Introducing Calvin Huth, the man behind the No Bad Days YouTube and a videographer/photographer who has really caught our yes in the past 12 months. His edits are original and awful lot more thoughtful than your standard fare while his No Bad Days Talk Show is possibly the funniest thing in mountain biking today. We're stoked Red Bull have taken notice and now use him on Crankworx coverage too.

In this instalment of Disposed, Calvin gives us insight into five photographs that have played a seminal role in his life but slipped through the cracks.

My main connection to cinematography and videography has always been riding, and dirt jumps are definitely my favourite type of riding. I was fortunate enough to move out west and find friends that were as into jumping as I was. The Vancouver Island ride scene is actually pretty insane. We have almost as many jump spots as we do riders.

Though it is a small crew it is filled with dedicated guys who all help to dig and ride sick jumps. I’m pretty fortunate to apart of such a rad scene. I definitely wouldn’t be riding such sick of jumps if it wasn’t for the crew! This is a photo of myself taken by Nelson photographer Steve Robert.

I quit riding for about six years, finding my way back into riding again at 22. I was fortunate enough to meet Nanaimo trail boss Daniel Fleury, he is one of the most hard working and down to earth people I know. He introduced me to his spot, Laguna.

I am still blown away at the fact he built these monster by hand.

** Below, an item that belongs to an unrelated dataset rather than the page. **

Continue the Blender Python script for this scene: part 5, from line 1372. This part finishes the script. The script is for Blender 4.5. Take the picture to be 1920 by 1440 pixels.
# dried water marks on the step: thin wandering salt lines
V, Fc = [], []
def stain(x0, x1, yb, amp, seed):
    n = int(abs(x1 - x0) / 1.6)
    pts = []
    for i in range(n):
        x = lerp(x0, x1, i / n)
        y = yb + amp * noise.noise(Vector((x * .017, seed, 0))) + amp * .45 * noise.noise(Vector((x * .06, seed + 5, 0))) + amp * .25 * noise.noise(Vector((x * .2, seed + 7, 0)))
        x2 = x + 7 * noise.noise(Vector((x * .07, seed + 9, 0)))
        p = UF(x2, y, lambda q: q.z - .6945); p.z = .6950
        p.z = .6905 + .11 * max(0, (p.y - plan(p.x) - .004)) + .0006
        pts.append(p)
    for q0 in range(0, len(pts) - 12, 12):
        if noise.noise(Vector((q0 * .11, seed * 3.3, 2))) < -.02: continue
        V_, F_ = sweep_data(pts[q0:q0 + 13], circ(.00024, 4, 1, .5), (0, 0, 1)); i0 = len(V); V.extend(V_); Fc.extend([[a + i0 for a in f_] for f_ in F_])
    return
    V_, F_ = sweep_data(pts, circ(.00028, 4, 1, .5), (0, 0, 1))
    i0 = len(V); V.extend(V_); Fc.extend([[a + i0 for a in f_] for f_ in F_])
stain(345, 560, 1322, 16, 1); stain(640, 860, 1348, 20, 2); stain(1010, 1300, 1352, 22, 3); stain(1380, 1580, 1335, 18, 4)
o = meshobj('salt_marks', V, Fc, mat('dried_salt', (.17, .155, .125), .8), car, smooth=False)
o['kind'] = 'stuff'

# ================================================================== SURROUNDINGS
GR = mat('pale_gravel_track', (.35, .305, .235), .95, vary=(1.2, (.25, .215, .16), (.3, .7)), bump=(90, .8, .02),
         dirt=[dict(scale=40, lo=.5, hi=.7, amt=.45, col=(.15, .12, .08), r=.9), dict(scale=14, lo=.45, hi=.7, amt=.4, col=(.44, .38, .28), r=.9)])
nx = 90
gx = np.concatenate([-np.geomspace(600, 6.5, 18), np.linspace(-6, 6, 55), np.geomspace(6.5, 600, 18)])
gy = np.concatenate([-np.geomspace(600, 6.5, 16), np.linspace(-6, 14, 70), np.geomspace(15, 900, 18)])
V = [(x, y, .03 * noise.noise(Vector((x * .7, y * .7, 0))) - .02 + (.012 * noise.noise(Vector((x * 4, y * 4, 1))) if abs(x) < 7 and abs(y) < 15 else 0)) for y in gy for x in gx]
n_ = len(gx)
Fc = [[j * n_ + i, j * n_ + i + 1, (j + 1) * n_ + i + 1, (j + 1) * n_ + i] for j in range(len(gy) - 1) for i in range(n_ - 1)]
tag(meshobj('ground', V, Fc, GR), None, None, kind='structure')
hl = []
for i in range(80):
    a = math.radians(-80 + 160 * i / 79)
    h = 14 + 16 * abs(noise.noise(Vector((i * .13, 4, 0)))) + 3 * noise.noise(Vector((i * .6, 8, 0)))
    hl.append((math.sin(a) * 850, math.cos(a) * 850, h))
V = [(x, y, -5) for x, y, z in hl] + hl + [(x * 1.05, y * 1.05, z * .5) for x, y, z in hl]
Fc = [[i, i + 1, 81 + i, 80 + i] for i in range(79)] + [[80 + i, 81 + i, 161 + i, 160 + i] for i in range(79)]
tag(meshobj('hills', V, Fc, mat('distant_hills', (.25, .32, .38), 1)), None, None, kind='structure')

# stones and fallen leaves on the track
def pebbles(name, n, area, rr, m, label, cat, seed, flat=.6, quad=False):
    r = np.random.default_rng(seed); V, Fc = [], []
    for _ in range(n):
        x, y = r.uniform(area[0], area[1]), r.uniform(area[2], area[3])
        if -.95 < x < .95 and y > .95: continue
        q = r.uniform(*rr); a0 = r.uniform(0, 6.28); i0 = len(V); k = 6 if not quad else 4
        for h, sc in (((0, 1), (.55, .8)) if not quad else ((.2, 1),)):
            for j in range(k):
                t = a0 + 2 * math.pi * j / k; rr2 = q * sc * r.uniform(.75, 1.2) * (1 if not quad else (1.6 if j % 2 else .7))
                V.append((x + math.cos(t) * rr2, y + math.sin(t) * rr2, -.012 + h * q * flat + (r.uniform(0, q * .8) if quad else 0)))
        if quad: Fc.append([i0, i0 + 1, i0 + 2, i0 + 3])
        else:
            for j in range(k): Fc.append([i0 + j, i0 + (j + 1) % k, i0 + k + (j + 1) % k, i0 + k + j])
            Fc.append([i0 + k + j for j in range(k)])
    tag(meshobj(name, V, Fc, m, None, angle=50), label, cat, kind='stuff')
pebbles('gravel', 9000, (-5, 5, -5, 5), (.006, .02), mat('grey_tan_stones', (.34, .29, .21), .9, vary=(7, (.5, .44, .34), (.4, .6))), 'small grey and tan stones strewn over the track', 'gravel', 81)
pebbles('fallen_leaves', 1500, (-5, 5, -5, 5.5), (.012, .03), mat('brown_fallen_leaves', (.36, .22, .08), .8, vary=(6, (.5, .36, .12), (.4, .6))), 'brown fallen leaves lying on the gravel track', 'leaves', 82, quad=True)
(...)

When I first laid eyes on these jumps I was hooked. I started going out there almost daily to help maintain the jumps with him. We would make changes to the line, building new jumps, and of course when the conditions were right we would ride. It was ultimately the spot that helped bringing riding back into my life. Thanks Dan!

This shot is of the second jump at Laguna shot from the air. I always enjoy trying to find a unique perspective.

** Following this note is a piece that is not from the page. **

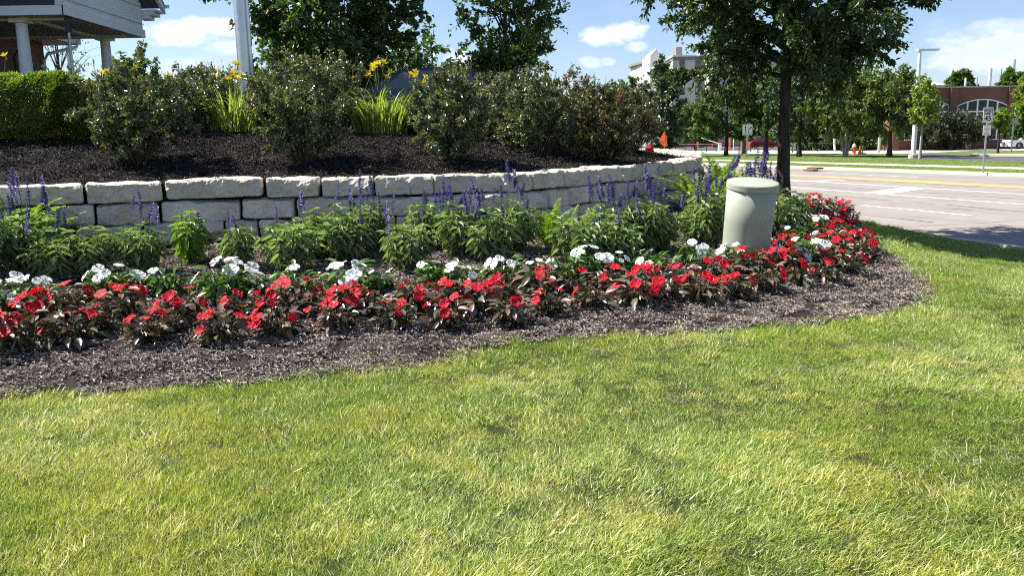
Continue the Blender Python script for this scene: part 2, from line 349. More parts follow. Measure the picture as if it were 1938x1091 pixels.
def grassmat():
    m, nt, b = newmat('lawn_blade'); b.inputs['Roughness'].default_value = .46; b.inputs['Specular IOR Level'].default_value = .4
    a = nt.nodes.new('ShaderNodeAttribute'); a.attribute_name = 'tint'
    green = ramp(nt, a.outputs['Fac'], [(0, (.05, .095, .022)), (.35, (.20, .285, .050)), (.80, (.40, .49, .115)), (.93, (.54, .55, .24)), (1, (.68, .66, .42))])
    yel = ramp(nt, a.outputs['Fac'], [(0, (.10, .13, .026)), (.35, (.37, .41, .065)), (.66, (.56, .56, .145)), (.80, (.56, .49, .22)), (1, (.68, .60, .34))])
    gp = nt.nodes.new('ShaderNodeNewGeometry'); sx_ = nt.nodes.new('ShaderNodeSeparateXYZ'); nt.links.new(gp.outputs['Position'], sx_.inputs[0]); dry = math_(nt, 'MULTIPLY', sx_.outputs[0], .13)
    n = tnoise(nt, .9, 6, .68); n2 = tnoise(nt, 4.5, 4, .6)
    f = math_(nt, 'ADD', math_(nt, 'MULTIPLY', math_(nt, 'SUBTRACT', n, .44), 7.0), math_(nt, 'SUBTRACT', math_(nt, 'MULTIPLY', math_(nt, 'SUBTRACT', n2, .5), 3.5), dry), True)
    c = mixc(nt, f, green, yel); nt.links.new(c, b.inputs['Base Color'])
    tr = nt.nodes.new('ShaderNodeBsdfTranslucent'); mx = nt.nodes.new('ShaderNodeMixShader'); mx.inputs[0].default_value = .32
    nt.links.new(mixc(nt, 1.0, c, (1.25, 1.45, .5), 'MULTIPLY'), tr.inputs[0]); nt.links.new(b.outputs[0], mx.inputs[1]); nt.links.new(tr.outputs[0], mx.inputs[2]); nt.links.new(mx.outputs[0], nt.nodes['Material Output'].inputs[0]); return m
M['blade'] = grassmat()
def groundgrass(name, a, c, sc=9):
    m, nt, b = newmat(name); b.inputs['Roughness'].default_value = .9; b.inputs['Specular IOR Level'].default_value = .15
    n = tnoise(nt, sc, 7, .7); n2 = tnoise(nt, .35, 4, .6); col = ramp(nt, n, [(.3, a), (.7, c)])
    col = mixc(nt, math_(nt, 'MULTIPLY', math_(nt, 'SUBTRACT', n2, .48, True), 2.5, True), col, (c[0]*1.35, c[1]*1.15, c[2]*1.2)); nt.links.new(col, b.inputs['Base Color']); bump(nt, b, tnoise(nt, 30, 5, .7), .7, .05); return m
M['thatch'] = groundgrass('lawn_thatch', (.016, .024, .007), (.050, .062, .018), 60)
M['far_grass'] = groundgrass('verge_grass', (.065, .10, .024), (.135, .18, .048), 14)
def concrete(name, a, c, scale=1.2, joint=0):
    m, nt, b = newmat(name); b.inputs['Roughness'].default_value = .88; b.inputs['Specular IOR Level'].default_value = .25
    n = tnoise(nt, scale, 6, .65); col = ramp(nt, n, [(.3, a), (.7, c)])
    n2 = tnoise(nt, 55, 3, .6); col = mixc(nt, math_(nt, 'MULTIPLY', n2, .35), col, tuple(v*.55 for v in a)); nt.links.new(col, b.inputs['Base Color']); bump(nt, b, n2, .3, .004); return m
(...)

Spooks is a spot Darren Berrecloth found many moons ago. At first it was just a place where Claw would go create features for his NWD parts. Slowly over time it turned into the local community jump spot and ended up with the name of Spooks. Dig alone here and you’ll understand the name. It is honestly the most beautiful trails spot I could dream up; crazy ferns, droopy maples and towering cedars! “It looks like Jurassic Park in here” - Says all first time visitors.

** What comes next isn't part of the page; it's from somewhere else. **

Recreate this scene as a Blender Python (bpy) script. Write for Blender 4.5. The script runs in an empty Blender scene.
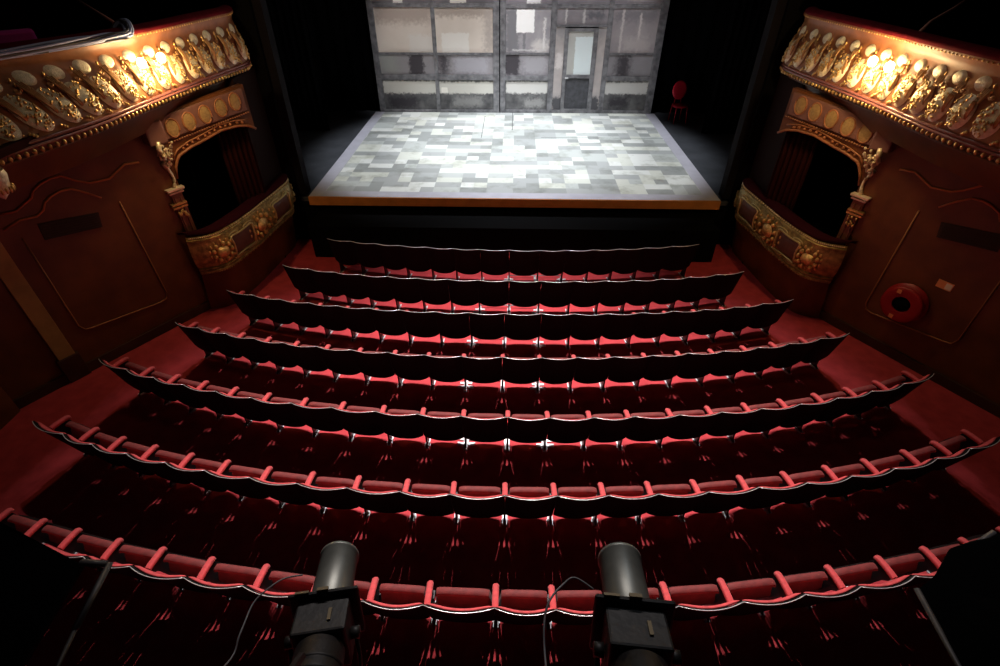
import bpy, math, random
from mathutils import Vector, Matrix
random.seed(7)
C = bpy.context.scene
col = C.collection
R = math.radians

# ------------------------------------------------------------------ materials
def newmat(name):
    m = bpy.data.materials.new(name); m.use_nodes = True
    nt = m.node_tree; b = nt.nodes['Principled BSDF']
    return m, nt, b

def mat(name, c, rough=.6, metal=0., noise=0., scale=8., bump=0., bscale=40., c2=None, sheen=0., spec=None, emit=None, es=0.):
    m, nt, b = newmat(name)
    b.inputs['Base Color'].default_value = (*c, 1)
    b.inputs['Roughness'].default_value = rough
    b.inputs['Metallic'].default_value = metal
    if spec is not None: b.inputs['Specular IOR Level'].default_value = spec
    if sheen: b.inputs['Sheen Weight'].default_value = sheen
    if emit:
        b.inputs['Emission Color'].default_value = (*emit, 1); b.inputs['Emission Strength'].default_value = es
    tc = nt.nodes.new('ShaderNodeTexCoord')
    if noise or c2:
        n = nt.nodes.new('ShaderNodeTexNoise'); n.inputs['Scale'].default_value = scale; n.inputs['Detail'].default_value = 6
        nt.links.new(tc.outputs['Object'], n.inputs['Vector'])
        r = nt.nodes.new('ShaderNodeValToRGB')
        a = c2 if c2 else tuple(v * (1 - noise) for v in c)
        r.color_ramp.elements[0].position = .35; r.color_ramp.elements[1].position = .65
        r.color_ramp.elements[0].color = (*a, 1); r.color_ramp.elements[1].color = (*c, 1)
        nt.links.new(n.outputs['Fac'], r.inputs['Fac']); nt.links.new(r.outputs['Color'], b.inputs['Base Color'])
    if bump:
        n = nt.nodes.new('ShaderNodeTexNoise'); n.inputs['Scale'].default_value = bscale; n.inputs['Detail'].default_value = 3
        nt.links.new(tc.outputs['Object'], n.inputs['Vector'])
        bp = nt.nodes.new('ShaderNodeBump'); bp.inputs['Strength'].default_value = bump; bp.inputs['Distance'].default_value = .02
        nt.links.new(n.outputs['Fac'], bp.inputs['Height']); nt.links.new(bp.outputs['Normal'], b.inputs['Normal'])
    return m

def patch_mat(name, base, base2, rects, scale=3., rough=.5, nmix=.5):
    """painted translucent panel: noise mottling plus soft-edged rectangles, some painting back-lit and reflected glow, (x0,z0,x1,z1,colour,softness) in object x/z"""
    m, nt, b = newmat(name); N = nt.nodes.new; L = nt.links.new
    b.inputs['Roughness'].default_value = rough
    tc = N('ShaderNodeTexCoord'); sp = N('ShaderNodeSeparateXYZ'); L(tc.outputs['Object'], sp.inputs[0])
    n = N('ShaderNodeTexNoise'); n.inputs['Scale'].default_value = scale; n.inputs['Detail'].default_value = 7
    L(tc.outputs['Object'], n.inputs['Vector'])
    r = N('ShaderNodeValToRGB'); r.color_ramp.elements[0].position = .5 - nmix / 2; r.color_ramp.elements[1].position = .5 + nmix / 2
    r.color_ramp.elements[0].color = (*base2, 1); r.color_ramp.elements[1].color = (*base, 1)
    L(n.outputs['Fac'], r.inputs['Fac']); cur = r.outputs['Color']
    jit = N('ShaderNodeMath'); jit.operation = 'MULTIPLY_ADD'; jit.inputs[1].default_value = .34; jit.inputs[2].default_value = -.17
    n2 = N('ShaderNodeTexNoise'); n2.inputs['Scale'].default_value = 14; n2.inputs['Detail'].default_value = 5; L(tc.outputs['Object'], n2.inputs['Vector'])
    L(n2.outputs['Fac'], jit.inputs[0])
    for (x0, z0, x1, z1, c, s) in rects:
        prod = None
        for (o, lo, hi) in ((sp.outputs['X'], x0, x1), (sp.outputs['Z'], z0, z1)):
            ad = N('ShaderNodeMath'); ad.operation = 'MULTIPLY_ADD'; ad.inputs[1].default_value = min(1, s * 6); L(jit.outputs[0], ad.inputs[0]); L(o, ad.inputs[2])
            for (a, bb) in ((lo - s / 2, lo + s / 2), (hi + s / 2, hi - s / 2)):
                mr = N('ShaderNodeMapRange'); mr.interpolation_type = 'SMOOTHSTEP'
                if a < bb:
                    mr.inputs['From Min'].default_value = a; mr.inputs['From Max'].default_value = bb
                else:
                    mr.inputs['From Min'].default_value = bb; mr.inputs['From Max'].default_value = a
                    mr.inputs['To Min'].default_value = 1; mr.inputs['To Max'].default_value = 0
                L(ad.outputs[0], mr.inputs['Value'])
                if prod is None: prod = mr.outputs['Result']
                else:
                    mu = N('ShaderNodeMath'); mu.operation = 'MULTIPLY'; L(prod, mu.inputs[0]); L(mr.outputs['Result'], mu.inputs[1]); prod = mu.outputs[0]
        mx = N('ShaderNodeMix'); mx.data_type = 'RGBA'; L(prod, mx.inputs['Factor']); L(cur, mx.inputs['A']); mx.inputs['B'].default_value = (*c, 1)
        cur = mx.outputs['Result']
    L(cur, b.inputs['Base Color'])
    return m

M = {}
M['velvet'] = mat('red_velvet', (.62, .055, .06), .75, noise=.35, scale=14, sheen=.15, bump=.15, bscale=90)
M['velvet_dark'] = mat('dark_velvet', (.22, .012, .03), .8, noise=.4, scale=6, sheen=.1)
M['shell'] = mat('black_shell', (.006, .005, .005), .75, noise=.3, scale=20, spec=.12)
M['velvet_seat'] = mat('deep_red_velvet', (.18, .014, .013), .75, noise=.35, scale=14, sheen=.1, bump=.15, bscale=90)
M['pan'] = mat('black_underside', (.006, .003, .003), .9, spec=.1)
M['rim'] = mat('bright_rim', (.8, .76, .76), .34, metal=.6)
M['iron'] = mat('black_iron', (.02, .018, .02), .5, metal=.3)
M['foot'] = mat('pale_metal_foot', (.72, .74, .78), .45, metal=.25, noise=.25, scale=30)
M['carpet'] = mat('red_carpet', (.54, .058, .070), .95, noise=.22, scale=5, bump=.25, bscale=150, spec=.1)
M['wall'] = mat('brown_red_paint', (.135, .044, .012), .45, noise=.4, scale=2.5, bump=.1, bscale=12)
M['walldark'] = mat('dark_plinth', (.06, .02, .01), .6, noise=.4, scale=3)
M['mould'] = mat('aged_gilt_line', (.30, .12, .05), .45, metal=.3)
M['gold'] = mat('gold_leaf', (.80, .52, .20), .32, metal=.75, noise=.45, scale=18, bump=.4, bscale=60)
M['goldpale'] = mat('pale_gilt', (.95, .88, .66), .38, metal=.15, noise=.25, scale=25, bump=.35, bscale=70)
M['goldolive'] = mat('olive_gilt', (.62, .47, .18), .35, metal=.6, noise=.6, scale=12, bump=.5, bscale=50)
M['mauve'] = mat('mauve_panel_paint', (.16, .075, .062), .5, noise=.2, scale=10)
M['browncove'] = mat('brown_cove_paint', (.34, .13, .05), .45, noise=.35, scale=6)
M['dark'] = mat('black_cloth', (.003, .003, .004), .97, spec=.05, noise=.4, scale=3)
M['black'] = mat('matt_black', (.003, .003, .0035), .95, spec=.05)
M['wing'] = mat('grey_black_wing_floor', (.065, .07, .085), .8, noise=.35, scale=2)
M['pier'] = mat('dark_brown_pier', (.012, .004, .003), .8, spec=.1)
M['lipm'] = mat('glossy_mauve', (.22, .08, .07), .22)
M['scroll'] = mat('bronze_scroll', (.55, .30, .13), .35, metal=.4, noise=.3, scale=20)
M['goldrose'] = mat('bright_rosette_gilt', (1., .66, .26), .28, metal=.55, noise=.35, scale=25, bump=.4, bscale=60)
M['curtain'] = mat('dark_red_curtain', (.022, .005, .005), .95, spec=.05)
M['orange'] = mat('orange_timber', (.62, .24, .06), .5, noise=.2, scale=4)
M['border'] = mat('pale_grey_border', (.58, .57, .66), .5, noise=.1, scale=5)
M['frame'] = mat('grey_steel_frame', (.20, .20, .215), .5, noise=.55, scale=7, c2=(.09, .09, .10))
M['bulb'] = mat('glowing_bulb', (1, .9, .7), .3, emit=(1, .72, .36), es=45)
M['lantern'] = mat('black_lantern_metal', (.012, .009, .009), .55, metal=.2, noise=.4, scale=15, bump=.1)
M['tube'] = mat('grey_lens_tube', (.20, .20, .18), .42, metal=.5, noise=.25, scale=10)
M['cable'] = mat('grey_blue_cable', (.36, .44, .74), .5)
M['cabledark'] = mat('dark_cable', (.05, .05, .06), .5)
M['wire'] = mat('thin_grey_wire', (.14, .13, .14), .5)
M['redplastic'] = mat('red_reel', (.30, .006, .008), .45)
M['chair'] = mat('crimson_chair', (.62, .01, .04), .4)
M['label'] = mat('orange_label', (.75, .28, .12), .5)
M['labelw'] = mat('white_label', (.8, .7, .6), .5)
M['tan'] = mat('tan_paint', (.42, .25, .10), .55, noise=.3, scale=4)
M['barmetal'] = mat('dull_bar', (.35, .35, .37), .45, metal=.6)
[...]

This was an all time session in the fall with Darren Berrecloth, Jordie Lunn and Ryan Morris. We showed up expecting the jumps to be destroyed due to the recent storm. Instead we found leaves spread over the ready to ride jumps. A small rake and they were good to go for the final session of the year. This was another special day for the memory books!

When you live on the west coast it is not often you get a true snowfall that leaves you with the ability to ride and explore the outdoors. I received a text from Daniel Fleury that himself and Dillon Butcher were going to dig and ride this big bike jump they had built. They wanted to fix it, ride it, and possibly get some photos in the snow. Luckily I responded to the text and dropped what I was doing; I ended up getting some of my favourite shots I’ve ever taken. One of the photos from this day actually made it into the photo of the year contest and is probably my favourite photo I’ve every taken. It’s a day that I will remember forever.

I find it funny that I can go out hundreds of days to take photos and most of them result in good days, however it’s that one day that you least expect it. That random Tuesday afternoon where everything falls right into place for you. That’s what I love most about photography, you truly need to go to know!

My favourite part of filming had to be the stories behind the lens. I feel that when I am able to capture what has happened and portrait that emotion is when I have done my best work. This is a photo I took between clips of Alex Volokhov for our most recent video “Love & Warfare.” 

Alex build this hefty stepdown in the woods of Victoria. His plan was to flip it and on his first attempt he went deep and took one of the heaviest slams I’ve ever witnessed. Somehow he was okay and able to get back up. After fixing his body mark and tire tracks he went back up to give it another go. His second attempt was absolutely perfect! Knowing how much hard work goes into creating these features, then to stomp the flip was a moment I won’t soon forget.